Print nothing but the lines from the start of the listing below through the line that contains "scene = bpy.context.scene". Do not include the pictures.

# start of DATASET SECTION

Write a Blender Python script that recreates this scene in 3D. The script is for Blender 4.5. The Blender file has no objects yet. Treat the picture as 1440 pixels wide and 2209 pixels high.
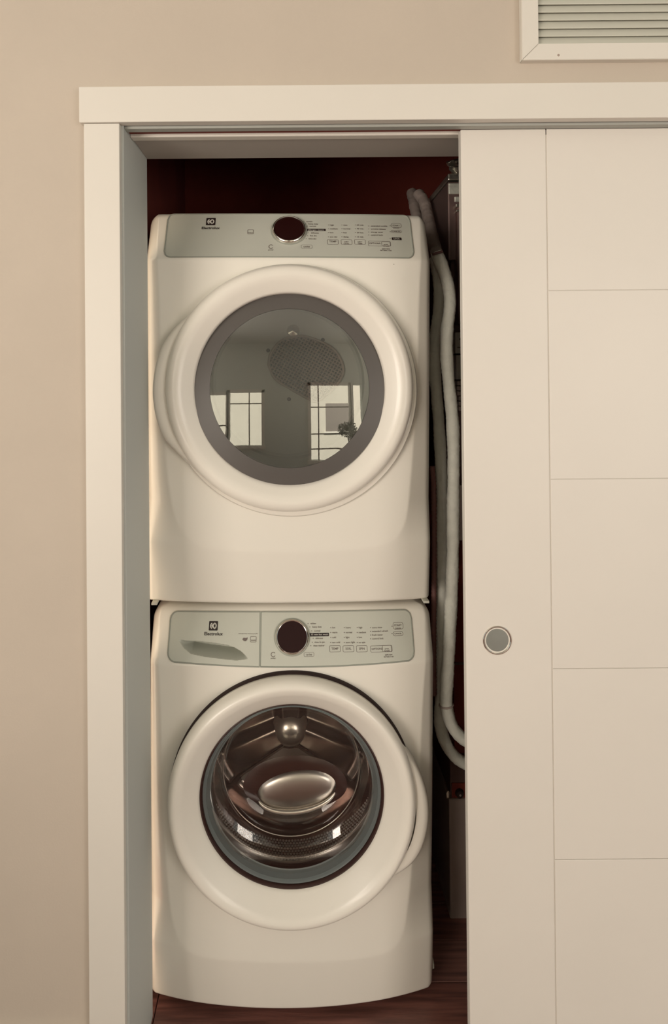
import bpy, bmesh, math, random
import numpy as np
from mathutils import Vector, Matrix
random.seed(7)
rad = math.radians
col = bpy.context.scene.collection
scene = bpy.context.scene

# ------------------------------------------------------------------ camera
F, CX, CY, EYE = 1474.0, 638.0, 775.0, 1.55          # focal length and axis in pixels of the 1440x2209 frame
cam_d = bpy.data.cameras.new('camera')
cam_d.sensor_fit = 'AUTO'; cam_d.sensor_width = 36
cam_d.lens = F / 2209 * 36
cam_d.shift_x = (720 - CX) / 2209
cam_d.shift_y = (CY - 1104.5) / 2209
cam_d.clip_start = .05
cam = bpy.data.objects.new('camera', cam_d); col.objects.link(cam)
CAM_M = Matrix.Translation((0, 0, EYE)) @ Matrix.Rotation(rad(90.45), 4, 'X') @ Matrix.Rotation(rad(-.49), 4, 'Z')
cam.matrix_world = CAM_M
scene.camera = cam

# ------------------------------------------------------------------ light
w = bpy.data.worlds.new('world'); scene.world = w; w.use_nodes = True
bg = w.node_tree.nodes['Background']
bg.inputs[0].default_value = (.92, 1.0, .96, 1); bg.inputs[1].default_value = .52

def area(name, loc, target, sx, sy, power, color):
    l = bpy.data.lights.new(name, 'AREA'); l.shape = 'RECTANGLE'; l.size = sx; l.size_y = sy
    l.energy = power; l.color = color
    o = bpy.data.objects.new(name, l); col.objects.link(o); o.location = loc
    o.rotation_euler = (Vector(target) - Vector(loc)).to_track_quat('-Z', 'Y').to_euler()
    return o
area('window_daylight', (-2.7, -2.5, 1.22), (-.3, 1.5, 1.35), 1.9, 1.7, 135, (1, .885, .775))
area('window_daylight', (3.0, -3.0, 1.4), (0, 1.5, 1.3), 1.8, 1.8, 62, (1, .90, .80))
sun_d = bpy.data.lights.new('sun', 'SUN'); sun_d.energy = 17; sun_d.angle = rad(1); sun_d.color = (1, .93, .80)
sun = bpy.data.objects.new('sun', sun_d); col.objects.link(sun)
sun.rotation_euler = Vector((.1, -.75, -.65)).to_track_quat('-Z', 'Y').to_euler()

vs = scene.view_settings
vs.view_transform = 'Standard'; vs.look = 'None'; vs.gamma = 1; vs.use_curve_mapping = False
vs.exposure = -0.12
scene.cycles.max_bounces = 10
scene.cycles.transparent_max_bounces = 12
scene.cycles.use_denoising = True

# ------------------------------------------------------------------ helpers
def at(px, py, Y):
    """world point seen at pixel (px, py) on the plane y = Y"""
    d = CAM_M.to_3x3() @ Vector(((px - CX) / F, -(py - CY) / F, -1))
    return Vector((0, 0, EYE)) + d * (Y / d.y)

def srgb(r, g, b):
    f = lambda v: (v / 255 / 12.92) if v <= 10 else ((v / 255 + .055) / 1.055) ** 2.4
    return (f(r), f(g), f(b))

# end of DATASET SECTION

RESULT OF THIS TASK |
Write a Blender Python script that recreates this scene in 3D. The script is for Blender 4.5. The Blender file has no objects yet. Treat the picture as 1440 pixels wide and 2209 pixels high.
import bpy, bmesh, math, random
import numpy as np
from mathutils import Vector, Matrix
random.seed(7)
rad = math.radians
col = bpy.context.scene.collection
scene = bpy.context.scene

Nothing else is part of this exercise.